Without altering anything, output the material below.
— Start —
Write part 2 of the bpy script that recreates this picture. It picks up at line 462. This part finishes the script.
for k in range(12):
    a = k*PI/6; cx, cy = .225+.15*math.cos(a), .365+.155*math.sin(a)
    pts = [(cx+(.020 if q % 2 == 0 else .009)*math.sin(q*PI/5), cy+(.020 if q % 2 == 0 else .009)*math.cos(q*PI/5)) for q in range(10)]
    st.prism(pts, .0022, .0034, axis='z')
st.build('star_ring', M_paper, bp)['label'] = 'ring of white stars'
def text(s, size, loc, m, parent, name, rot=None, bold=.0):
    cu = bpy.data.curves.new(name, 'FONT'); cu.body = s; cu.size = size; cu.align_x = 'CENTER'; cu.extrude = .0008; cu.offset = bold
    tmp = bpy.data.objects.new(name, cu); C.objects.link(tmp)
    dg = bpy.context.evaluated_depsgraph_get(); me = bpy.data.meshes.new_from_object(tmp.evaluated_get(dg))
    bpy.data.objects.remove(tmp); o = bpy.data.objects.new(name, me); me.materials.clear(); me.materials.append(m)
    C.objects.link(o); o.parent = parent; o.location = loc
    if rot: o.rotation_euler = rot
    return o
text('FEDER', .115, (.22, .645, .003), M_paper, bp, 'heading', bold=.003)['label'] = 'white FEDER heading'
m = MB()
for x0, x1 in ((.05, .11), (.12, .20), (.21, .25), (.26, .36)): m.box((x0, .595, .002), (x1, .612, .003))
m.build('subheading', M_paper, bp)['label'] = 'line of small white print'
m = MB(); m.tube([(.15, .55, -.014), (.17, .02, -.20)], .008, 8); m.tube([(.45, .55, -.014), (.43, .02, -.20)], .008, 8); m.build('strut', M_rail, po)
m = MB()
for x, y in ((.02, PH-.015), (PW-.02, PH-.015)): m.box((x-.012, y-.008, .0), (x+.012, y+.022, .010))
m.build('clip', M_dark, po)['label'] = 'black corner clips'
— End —
• Exercise response
Write part 2 of the bpy script that recreates this picture. It picks up at line 462. This part finishes the script.
for k in range(12):
    a = k*PI/6; cx, cy = .225+.15*math.cos(a), .365+.155*math.sin(a)
    pts = [(cx+(.020 if q % 2 == 0 else .009)*math.sin(q*PI/5), cy+(.020 if q % 2 == 0 else .009)*math.cos(q*PI/5)) for q in range(10)]
    st.prism(pts, .0022, .0034, axis='z')
st.build('star_ring', M_paper, bp)['label'] = 'ring of white stars'
def text(s, size, loc, m, parent, name, rot=None, bold=.0):
    cu = bpy.data.curves.new(name, 'FONT'); cu.body = s; cu.size = size; cu.align_x = 'CENTER'; cu.extrude = .0008; cu.offset = bold
    tmp = bpy.data.objects.new(name, cu); C.objects.link(tmp)
    dg = bpy.context.evaluated_depsgraph_get(); me = bpy.data.meshes.new_from_object(tmp.evaluated_get(dg))
    bpy.data.objects.remove(tmp); o = bpy.data.objects.new(name, me); me.materials.clear(); me.materials.append(m)
    C.objects.link(o); o.parent = parent; o.location = loc
    if rot: o.rotation_euler = rot
    return o
text('FEDER', .115, (.22, .645, .003), M_paper, bp, 'heading', bold=.003)['label'] = 'white FEDER heading'
m = MB()
for x0, x1 in ((.05, .11), (.12, .20), (.21, .25), (.26, .36)): m.box((x0, .595, .002), (x1, .612, .003))
m.build('subheading', M_paper, bp)['label'] = 'line of small white print'
m = MB(); m.tube([(.15, .55, -.014), (.17, .02, -.20)], .008, 8); m.tube([(.45, .55, -.014), (.43, .02, -.20)], .008, 8); m.build('strut', M_rail, po)
m = MB()
for x, y in ((.02, PH-.015), (PW-.02, PH-.015)): m.box((x-.012, y-.008, .0), (x+.012, y+.022, .010))
m.build('clip', M_dark, po)['label'] = 'black corner clips'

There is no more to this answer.